Large employers with high seasonal and temp hiring needs used to be the primary users of VMS and MSP services. That began to change more than a decade ago, as companies, witnessing the explosion of contract developers and others by the tech industry, saw the strategic value of bringing on temporary workers.
Ironically, the Great Recession accelerated the process. During the first difficult years, companies laid off their contingent workers before their full-timers, discovering what the seasonal hirers already knew: A contingent workforce can be RIFed quickly without paying unemployment (unless they were the employer of record), severance, or risking the negative publicity that comes with wholesale layoffs.
Betting on the continued growth of the contingent labor market, Bullhorn today announced it acquired its VMS tech partner The Code Works, and its primary product, VMS Access.
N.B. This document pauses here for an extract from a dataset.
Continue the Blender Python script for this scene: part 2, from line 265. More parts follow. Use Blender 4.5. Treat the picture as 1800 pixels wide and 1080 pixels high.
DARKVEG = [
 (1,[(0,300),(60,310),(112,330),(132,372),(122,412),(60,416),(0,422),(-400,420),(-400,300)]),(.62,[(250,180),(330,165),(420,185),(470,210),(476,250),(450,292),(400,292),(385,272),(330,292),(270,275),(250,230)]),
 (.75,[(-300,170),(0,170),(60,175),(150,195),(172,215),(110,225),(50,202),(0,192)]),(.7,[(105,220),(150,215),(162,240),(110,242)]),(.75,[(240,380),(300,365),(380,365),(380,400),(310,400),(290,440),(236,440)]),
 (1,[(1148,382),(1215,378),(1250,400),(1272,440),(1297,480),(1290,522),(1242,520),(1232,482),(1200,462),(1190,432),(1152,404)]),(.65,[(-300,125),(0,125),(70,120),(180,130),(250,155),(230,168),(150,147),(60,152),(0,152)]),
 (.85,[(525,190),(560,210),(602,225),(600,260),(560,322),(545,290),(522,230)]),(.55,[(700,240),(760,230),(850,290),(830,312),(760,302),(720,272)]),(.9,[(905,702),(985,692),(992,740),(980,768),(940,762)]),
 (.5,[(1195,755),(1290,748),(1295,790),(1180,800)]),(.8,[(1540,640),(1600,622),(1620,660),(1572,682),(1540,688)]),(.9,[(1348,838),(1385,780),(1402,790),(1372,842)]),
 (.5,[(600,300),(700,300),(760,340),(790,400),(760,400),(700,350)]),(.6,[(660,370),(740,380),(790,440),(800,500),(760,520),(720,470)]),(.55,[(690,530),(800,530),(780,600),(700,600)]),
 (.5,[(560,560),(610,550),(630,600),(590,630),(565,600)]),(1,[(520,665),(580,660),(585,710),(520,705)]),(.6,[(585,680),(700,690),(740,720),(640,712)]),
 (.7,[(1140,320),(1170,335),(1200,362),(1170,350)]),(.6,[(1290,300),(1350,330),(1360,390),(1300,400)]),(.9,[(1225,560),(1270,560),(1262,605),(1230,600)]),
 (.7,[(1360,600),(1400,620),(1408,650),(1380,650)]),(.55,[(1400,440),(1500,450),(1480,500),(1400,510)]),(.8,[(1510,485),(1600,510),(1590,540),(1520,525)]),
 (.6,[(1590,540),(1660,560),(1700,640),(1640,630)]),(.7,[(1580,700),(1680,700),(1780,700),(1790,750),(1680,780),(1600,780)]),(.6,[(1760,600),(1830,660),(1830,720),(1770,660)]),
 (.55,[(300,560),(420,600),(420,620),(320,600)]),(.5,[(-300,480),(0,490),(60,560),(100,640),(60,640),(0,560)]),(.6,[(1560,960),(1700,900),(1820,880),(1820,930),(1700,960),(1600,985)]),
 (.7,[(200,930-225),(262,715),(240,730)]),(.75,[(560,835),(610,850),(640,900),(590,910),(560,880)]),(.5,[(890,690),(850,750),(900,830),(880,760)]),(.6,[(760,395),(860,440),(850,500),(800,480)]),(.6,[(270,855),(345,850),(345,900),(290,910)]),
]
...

No purchase price was disclosed.
VMS Access is a sort of middleware, making it possible for staffing firms of any size to compete for temp contracts at employers with master supplier contracts or their own vendor management system. With several dozen different software systems in use, an agency has to figure out how to interact with each in order to participate. VMS Access provides that solution, connecting with more than 40 different VMS to collect job reqs and other information and delivering it to the front-end systems most commonly used by staffing agencies.
Said Art Papas, founder and CEO of Bullhorn, “Bullhorn VMS Access will help drive Bullhorn’s growth in the VMS industry and beyond. This vendor-neutral solution extends Bullhorn’s product portfolio and will allow us to develop new offerings to help improve customer productivity.”
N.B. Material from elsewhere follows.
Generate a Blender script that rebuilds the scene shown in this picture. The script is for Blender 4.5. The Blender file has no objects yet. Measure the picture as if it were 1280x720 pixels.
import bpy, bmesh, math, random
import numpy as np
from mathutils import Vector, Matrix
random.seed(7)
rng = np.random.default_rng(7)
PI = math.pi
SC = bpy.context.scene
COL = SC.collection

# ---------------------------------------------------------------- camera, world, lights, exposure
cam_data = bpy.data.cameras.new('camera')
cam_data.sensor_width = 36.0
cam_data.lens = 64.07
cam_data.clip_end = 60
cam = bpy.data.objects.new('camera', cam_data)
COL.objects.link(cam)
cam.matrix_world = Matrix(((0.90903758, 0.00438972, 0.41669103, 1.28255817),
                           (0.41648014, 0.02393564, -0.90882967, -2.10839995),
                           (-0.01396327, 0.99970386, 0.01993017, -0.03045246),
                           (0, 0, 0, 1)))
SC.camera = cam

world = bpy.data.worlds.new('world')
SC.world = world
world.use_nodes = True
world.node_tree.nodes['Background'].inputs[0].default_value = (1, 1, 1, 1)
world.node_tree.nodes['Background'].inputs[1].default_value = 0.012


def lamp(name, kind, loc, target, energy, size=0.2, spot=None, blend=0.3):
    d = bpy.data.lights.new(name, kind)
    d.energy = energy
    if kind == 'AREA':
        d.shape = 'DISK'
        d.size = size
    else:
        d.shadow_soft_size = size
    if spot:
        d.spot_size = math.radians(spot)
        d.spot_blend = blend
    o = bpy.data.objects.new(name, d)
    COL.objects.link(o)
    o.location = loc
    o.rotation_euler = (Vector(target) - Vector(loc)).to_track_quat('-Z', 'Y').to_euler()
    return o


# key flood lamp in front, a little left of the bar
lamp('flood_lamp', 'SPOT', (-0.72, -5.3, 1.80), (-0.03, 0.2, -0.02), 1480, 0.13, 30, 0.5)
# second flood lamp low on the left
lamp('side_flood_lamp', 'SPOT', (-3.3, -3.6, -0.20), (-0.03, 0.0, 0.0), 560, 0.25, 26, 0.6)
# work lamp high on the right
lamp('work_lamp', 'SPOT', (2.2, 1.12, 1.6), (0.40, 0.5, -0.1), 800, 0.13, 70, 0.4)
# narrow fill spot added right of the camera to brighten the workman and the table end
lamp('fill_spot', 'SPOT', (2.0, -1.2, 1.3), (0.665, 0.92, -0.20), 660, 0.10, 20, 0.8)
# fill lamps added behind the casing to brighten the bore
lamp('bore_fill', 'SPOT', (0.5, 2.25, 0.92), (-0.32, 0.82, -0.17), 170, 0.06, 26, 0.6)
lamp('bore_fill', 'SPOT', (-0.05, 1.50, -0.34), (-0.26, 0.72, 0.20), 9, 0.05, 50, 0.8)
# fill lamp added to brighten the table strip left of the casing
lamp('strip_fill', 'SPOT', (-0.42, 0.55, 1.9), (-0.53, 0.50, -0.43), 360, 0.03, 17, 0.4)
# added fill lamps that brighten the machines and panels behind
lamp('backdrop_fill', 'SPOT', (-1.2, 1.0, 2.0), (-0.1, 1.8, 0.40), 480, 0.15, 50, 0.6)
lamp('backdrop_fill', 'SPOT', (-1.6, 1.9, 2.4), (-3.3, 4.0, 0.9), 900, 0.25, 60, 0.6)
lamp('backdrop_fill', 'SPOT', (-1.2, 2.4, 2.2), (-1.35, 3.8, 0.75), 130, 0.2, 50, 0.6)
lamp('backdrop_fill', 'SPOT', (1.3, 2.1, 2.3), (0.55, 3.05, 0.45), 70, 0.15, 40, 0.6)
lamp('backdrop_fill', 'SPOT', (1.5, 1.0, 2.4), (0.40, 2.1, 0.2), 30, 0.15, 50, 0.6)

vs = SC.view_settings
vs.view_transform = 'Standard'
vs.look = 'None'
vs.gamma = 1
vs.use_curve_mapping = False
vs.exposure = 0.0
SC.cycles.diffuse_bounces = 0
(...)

According to Staffing Industry Analysts, contingent workers accounted for 11 percent of the workforce in 2005. Today, it’s 18 percent on the way to 20 percent or slightly higher before the end of the decade. There’s some speculation that at the largest companies, temp workers could eventually account for as much as 50 percent of the labor force.
Globally, the contingent market is $2 trillion plus, says SIA.
Sourcing, hiring, and managing a contingent workforce is no small matter. (Amazon, for instance, employs some 38,000 temps.) No wonder that three-quarters of the largest employers use a VMS and two-thirds use a MSP.
It’s a trend that has not gone unnoticed by other vendors. BountyJobs began life as a marketplace auction for search firms to bid on engagements by direct hire companies. It has since evolved to become a sort of on-demand VMS through which it is possible to hire for temp positions, though its sweet spot is clearly perm.
A second company, Scout Management Solutions, is more like a MSP, enabling companies to source, hire, and even manage time and attendance of temporary, hourly workers.
Bullhorn’s acquisition of VMS Access is a logical step for the privately held company. Since itself being acquired two years ago by Vista Equity Partners, Bullhorn bought up two of its competitors — MaxHire and Sendouts — and acquired a time-and-billing vendor. The acquisitions gave Bullhorn, a temp and contract staffing vendor, a strong position in the executive search market and added a missing piece to its SaaS software suite.
With the addition of VMS Access, Bullhorn gains a competitive advantage by owning the only ubiquitous tool that works with so many VMS types. While the company says it will continue to offer VMS Access to non-Bullhorn customers on a standalone basis, integrating it with the company’s offerings makes for a powerful combination of services that works with client databases, sourcing, time and attendance, billing, and other front and back-end services.
The company announcement notes that now, “Bullhorn will be able to provide Big Data analytics to give staffing agency customers intelligence and insight into Fortune 500 contingent labor buying practices.”
Leveraging its existing MSP platform, which allows staffing firms to operate as MSPs or sub-vendors, Bullhorn says the addition of VMS integration will enhance that capability, and provide a platform for features to be added in the coming months.
Bullhorns says it will retain the six member Code Works staff, all of whom work remotely. COO and co-founder Jonathan Novich will become Bullhorn’s new General Manager of Cloud-Based Integration Technologies.